The present lawless Naga society & the plight of the poor

In honor of the Naga Republic Day

Some years back, one of our Ministers said “Nagas must learn how to live under the rule of law since our forefather’s have never lived under the rule of law.” I was irritated by his statement but failed to correct him and am doing so only today.

Yes our forefathers did not have a written Constitution or lived under any civil administrative system under a stipulated book of law. But far from being a lawless people, we were one of the most disciplined and law abiding society in the world. Living under the codes of our unwritten traditional laws and unique culture we were a proud and cultured nation. In that culture, every individual was respected and had an equal right before the cultural law of the clan village or range or tribe. Also every individual was indivisibly tied to a clan or village where injustice to an individual was considered an injustice to a whole clan or village. Under this just system of law, even inter village wars could erupt over an injustice inflicted to a single member of a village. On the other hand, a crime committed by an individual also always implicated his whole family or clan. This practice of collective owning of irresponsible behavior acted as a very good way of checking irresponsible behavior on the part of any individual in the Naga society of yester year. It was a very effective means of checking lawlessness in Naga society.

As for our polity, the democratic political system that our forefathers evolved was a political culture of equality where capitalism or hoarding of wealth by an individual or clan was not possible. As such, our democracy was a democracy bereft of any capitalist opportunities. This equality has its roots in the unique land ownership system that our forefathers practiced. Because our society had no Kings or Landlords who can own all the lands or a lion share of it, the question of the landed rich exploiting or ruling the landless majority did not exist in our democracy and culture. Now, the deciding factor or cause behind all forms of classes in societies is wealth and property in the hands of the higher classes or the people connected to royalty. But because Naga society had no royalty or bureaucracy, it never produced classes within the society. In this classless society of equal opportunities, if some individuals became richer then others through sheer hard labor, the individual instead of hoarding his wealth shared it with the rest of the clan or village by hosting lavish feasts of merit. Such individuals became respected persons in the community with entitlements of building their houses differently and wearing different designs of shawls.

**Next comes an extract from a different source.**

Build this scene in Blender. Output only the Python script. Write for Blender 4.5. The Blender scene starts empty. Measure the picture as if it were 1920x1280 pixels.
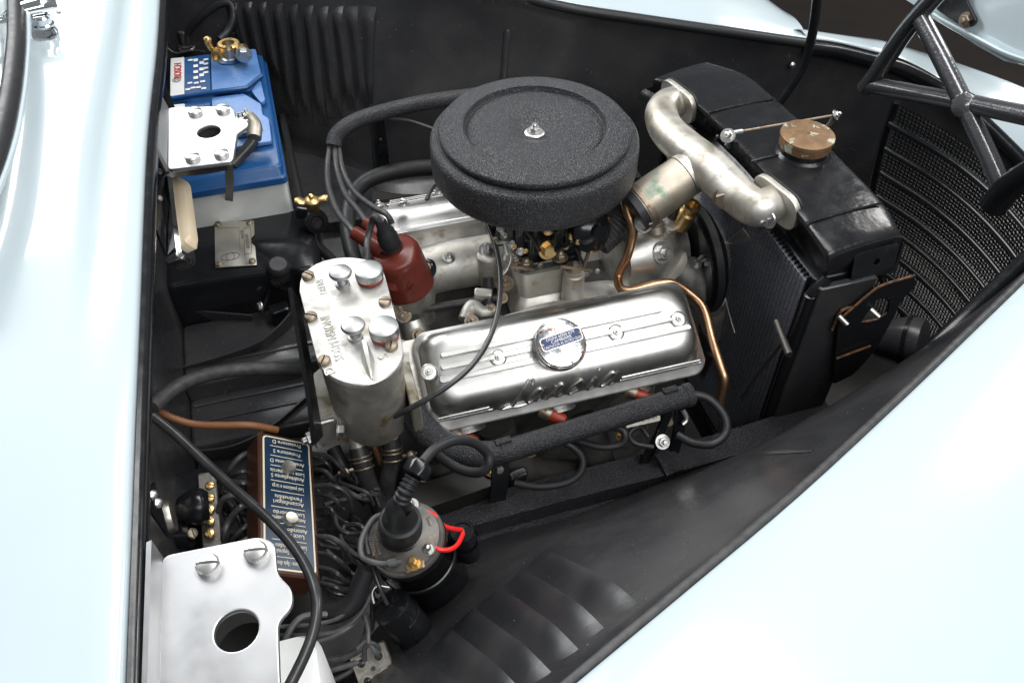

Our society and polity were thus the purest form of both socialism in its true essence and democracy in its purest form. It was a socialism bereft of a so called dictatorship of the proletariat through a centralized command. It was also a democracy that did not yield any ground for capitalist opportunists. It is indeed a Democratic Socialism of the highest order which, I dare say, is none existent in any other society or nations of the world.

(To expand and explain in detail, our Naga political and cultural traditions, it would take a whole book to do justice to it).

But today, to our own tragedy, by bowing our heads and hearts to a foreign form of capitalist democracy and another form of imported socialism from the West, we are fast becoming a decadent society with the gap between the rich and the poor ever widening and expanding.

In today’s Naga society, any Naga politician who is ready to play to the tune of Delhi’s Pied Pipers are becoming crore paties with their agents and followers also becoming millionaires. Then there are also those National terrorists who are sucking the public dry with their exorbitant extortions- all in the name of national tax for their so called national cause.

In this vicious cycle of the rich getting richer by extorting and exploiting Naga society, where is the place of the poor man in present Naga society? With the price of every essential commodity skyrocketing with no government to check the prices, how does the poor man manage his family? When even a handful of wild vegetables cost Rs 20, a Kg of sugar Rs 45, a Kg of Beef Rs 110, a bundle of the cheapest CGI sheet Rs 3000, a Cft of timber Rs 650 etc, how does the poor man fare? In this kind of a throttling situation, how can a poor man built a house to shelter his family and purchase essential commodities to feed his family?

But in the midst of this poverty and misery, the rich goes on zooming through our towns and cities in their most modern Audi cars and Range Rovers with police escorts and their sirens blaring away.
Some rule of law indeed. Some form of government indeed! Long Live, the Naga Federal Republic.